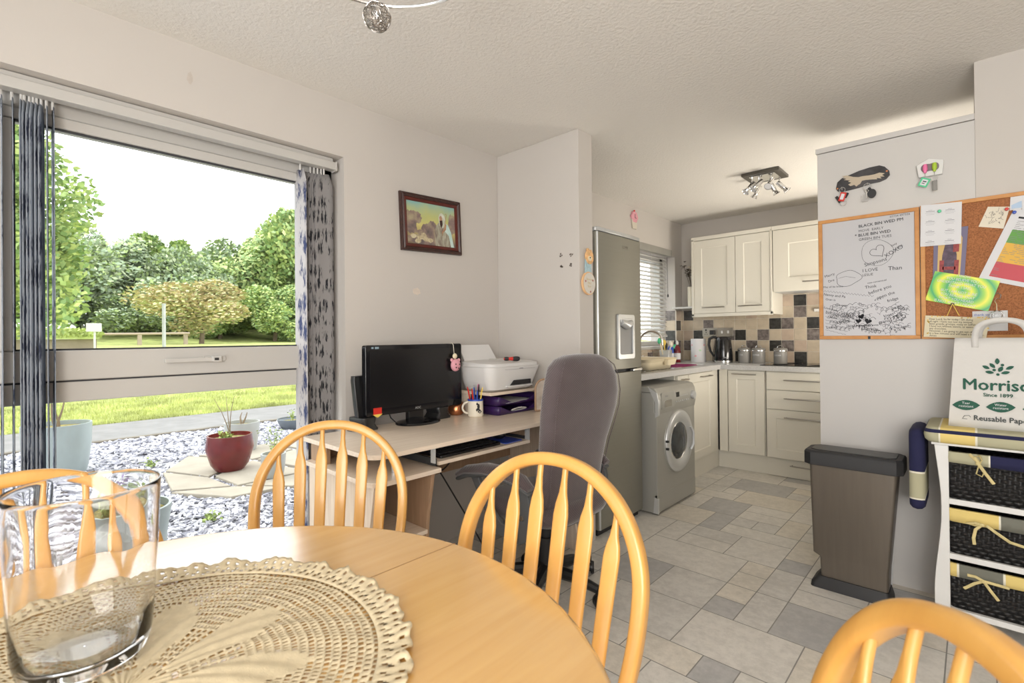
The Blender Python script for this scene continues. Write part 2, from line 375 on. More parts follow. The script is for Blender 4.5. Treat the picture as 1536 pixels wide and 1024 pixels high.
d = MB(); d.quad((DX0 + .07, RY - .05, .09), (DX1 - .07, RY - .05, .09), (DX1 - .07, RY - .05, 2.02), (DX0 + .07, RY - .05, 2.02)); d.build('glass_pane', 'pane', do, smooth=False)
# small blemishes on the paint
def blot(name, y, z, ry, rz_, col, seed):
    r = random.Random(seed); m = MB(); ring = [(y + ry * math.cos(a) * r.uniform(.7, 1.1), z + rz_ * math.sin(a) * r.uniform(.7, 1.1)) for a in [2 * PI * k / 14 for k in range(14)]]
    m.add([(WX + .0008, a, b) for a, b in ring], [tuple(range(14))]); return m.build(name, mat(name + '_tone', col, .85, var=.05, vs=60), wl, smooth=False)
blot('filler_patch', 1.648, 1.435, .028, .022, (.66, .58, .50), 3); blot('scuff_mark', .569, 2.212, .012, .026, (.52, .47, .42), 4)
pm = MB()
rb = random.Random(8)
for a, b in ((-1.737, 1.645), (-1.668, 1.640), (-1.737, 1.577), (-1.668, 1.583)):
    for q in range(5):
        x0, z0 = a + rb.uniform(-.012, .008), b + rb.uniform(-.012, .008); pm.quad(*[(x0 + i, 2.2893, z0 + j) for i, j in ((0, 0), (rb.uniform(.004, .012), 0), (.01, rb.uniform(.004, .01)), (0, .008))])
o = pm.build('chipped_paint_mark', mat('torn_plaster', (.16, .13, .11), .9), smooth=False); tag(o, 'four torn paint marks on the white partition wall left by the fridge', 'wall mark'); struct(o); del o['category']; o.name = 'trim_2'

# ---- main window (window_1)
wn = MB(); FX0, FX1 = -2.44, -2.37
wn.box(FX0, FX1, WY0, WY1, 1.975, WZ1); wn.box(FX0, FX1, WY0, WY1, 0, .07)          # head and sill
wn.box(FX0, FX1, WY1 - .06, WY1, 0, WZ1); wn.box(FX0, FX1, WY0, WY0 + .06, 0, WZ1)     # jambs
wn.box(FX0, FX1, -.06, .035, 0, WZ1)                                               # mullion
wn.box(FX0, FX1, WY0 + .06, -.06, .962, 1.036); wn.box(FX0, FX1, .035, WY1 - .06, .962, 1.036)      # transoms
win = struct(wn.build('window_1', 'upvc', bevel=.005))
def sash(y0, y1, z0, z1, zl, xo=.012):
    s = MB(); a, b = FX0 + xo, FX1 + xo
    s.box(a, b, y0, y1, z0, zl); s.box(a, b, y0, y1, z1 - .04, z1); s.box(a, b, y0, y0 + .042, zl, z1 - .04); s.box(a, b, y1 - .042, y1, zl, z1 - .04)
    o = s.build('sash', 'upvc', win, bevel=.006)
    g_ = MB(); 
    t = .006
    for q in ((y0 + .042, y1 - .042, zl, zl + t), (y0 + .042, y1 - .042, z1 - .04 - t, z1 - .04), (y0 + .042, y0 + .042 + t, zl, z1 - .04), (y1 - .042 - t, y1 - .042, zl, z1 - .04)): g_.box(b - .02, b - .008, *q)
    g_.build('gasket', 'upvcg', o, smooth=False)
    p = MB(); pane(p, a + .03, y0 + .04, y1 - .04, zl - .01, z1 - .03); p.build('glass_pane', 'pane', o, smooth=False)
    return o
s1 = sash(.037, WY1 - .062, 1.040, 1.973, 1.147); s2 = sash(WY0 + .062, -.062, 1.040, 1.973, 1.147)
p = MB(); p.box(FX1 - .002, FX1 + .0005, .037, 1.158, 1.034, 1.041); p.build('gasket', 'upvcg', win, smooth=False)
for y0, y1 in ((.035, WY1 - .06), (WY0 + .06, -.06)):
    p = MB(); pane(p, FX0 + .03, y0, y1, .07, .962); p.build('glass_pane', 'pane', win, smooth=False)
h = MB(); x = FX1 + .012
h.prism(rrect(.64, .72, 1.088, 1.112, .006), 0, .012, XP(x)); h.box(x + .01, x + .024, .50, .69, 1.090, 1.106); h.box(x + .01, x + .03, .665, .70, 1.087, 1.111)
h.build('window_handle', 'upvc', win, bevel=.002)
h = MB(); h.box(x + .0301, x + .031, .672, .688, 1.094, 1.104); h.build('lock_button', 'blackm', win, smooth=False)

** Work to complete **
Produce an exact copy of each line of data, skipping embedded images.

** The response **
The Blender Python script for this scene continues. Write part 2, from line 375 on. More parts follow. The script is for Blender 4.5. Treat the picture as 1536 pixels wide and 1024 pixels high.
d = MB(); d.quad((DX0 + .07, RY - .05, .09), (DX1 - .07, RY - .05, .09), (DX1 - .07, RY - .05, 2.02), (DX0 + .07, RY - .05, 2.02)); d.build('glass_pane', 'pane', do, smooth=False)
# small blemishes on the paint
def blot(name, y, z, ry, rz_, col, seed):
    r = random.Random(seed); m = MB(); ring = [(y + ry * math.cos(a) * r.uniform(.7, 1.1), z + rz_ * math.sin(a) * r.uniform(.7, 1.1)) for a in [2 * PI * k / 14 for k in range(14)]]
    m.add([(WX + .0008, a, b) for a, b in ring], [tuple(range(14))]); return m.build(name, mat(name + '_tone', col, .85, var=.05, vs=60), wl, smooth=False)
blot('filler_patch', 1.648, 1.435, .028, .022, (.66, .58, .50), 3); blot('scuff_mark', .569, 2.212, .012, .026, (.52, .47, .42), 4)
pm = MB()
rb = random.Random(8)
for a, b in ((-1.737, 1.645), (-1.668, 1.640), (-1.737, 1.577), (-1.668, 1.583)):
    for q in range(5):
        x0, z0 = a + rb.uniform(-.012, .008), b + rb.uniform(-.012, .008); pm.quad(*[(x0 + i, 2.2893, z0 + j) for i, j in ((0, 0), (rb.uniform(.004, .012), 0), (.01, rb.uniform(.004, .01)), (0, .008))])
o = pm.build('chipped_paint_mark', mat('torn_plaster', (.16, .13, .11), .9), smooth=False); tag(o, 'four torn paint marks on the white partition wall left by the fridge', 'wall mark'); struct(o); del o['category']; o.name = 'trim_2'

# ---- main window (window_1)
wn = MB(); FX0, FX1 = -2.44, -2.37
wn.box(FX0, FX1, WY0, WY1, 1.975, WZ1); wn.box(FX0, FX1, WY0, WY1, 0, .07)          # head and sill
wn.box(FX0, FX1, WY1 - .06, WY1, 0, WZ1); wn.box(FX0, FX1, WY0, WY0 + .06, 0, WZ1)     # jambs
wn.box(FX0, FX1, -.06, .035, 0, WZ1)                                               # mullion
wn.box(FX0, FX1, WY0 + .06, -.06, .962, 1.036); wn.box(FX0, FX1, .035, WY1 - .06, .962, 1.036)      # transoms
win = struct(wn.build('window_1', 'upvc', bevel=.005))
def sash(y0, y1, z0, z1, zl, xo=.012):
    s = MB(); a, b = FX0 + xo, FX1 + xo
    s.box(a, b, y0, y1, z0, zl); s.box(a, b, y0, y1, z1 - .04, z1); s.box(a, b, y0, y0 + .042, zl, z1 - .04); s.box(a, b, y1 - .042, y1, zl, z1 - .04)
    o = s.build('sash', 'upvc', win, bevel=.006)
    g_ = MB(); 
    t = .006
    for q in ((y0 + .042, y1 - .042, zl, zl + t), (y0 + .042, y1 - .042, z1 - .04 - t, z1 - .04), (y0 + .042, y0 + .042 + t, zl, z1 - .04), (y1 - .042 - t, y1 - .042, zl, z1 - .04)): g_.box(b - .02, b - .008, *q)
    g_.build('gasket', 'upvcg', o, smooth=False)
    p = MB(); pane(p, a + .03, y0 + .04, y1 - .04, zl - .01, z1 - .03); p.build('glass_pane', 'pane', o, smooth=False)
    return o
s1 = sash(.037, WY1 - .062, 1.040, 1.973, 1.147); s2 = sash(WY0 + .062, -.062, 1.040, 1.973, 1.147)
p = MB(); p.box(FX1 - .002, FX1 + .0005, .037, 1.158, 1.034, 1.041); p.build('gasket', 'upvcg', win, smooth=False)
for y0, y1 in ((.035, WY1 - .06), (WY0 + .06, -.06)):
    p = MB(); pane(p, FX0 + .03, y0, y1, .07, .962); p.build('glass_pane', 'pane', win, smooth=False)
h = MB(); x = FX1 + .012
h.prism(rrect(.64, .72, 1.088, 1.112, .006), 0, .012, XP(x)); h.box(x + .01, x + .024, .50, .69, 1.090, 1.106); h.box(x + .01, x + .03, .665, .70, 1.087, 1.111)
h.build('window_handle', 'upvc', win, bevel=.002)
h = MB(); h.box(x + .0301, x + .031, .672, .688, 1.094, 1.104); h.build('lock_button', 'blackm', win, smooth=False)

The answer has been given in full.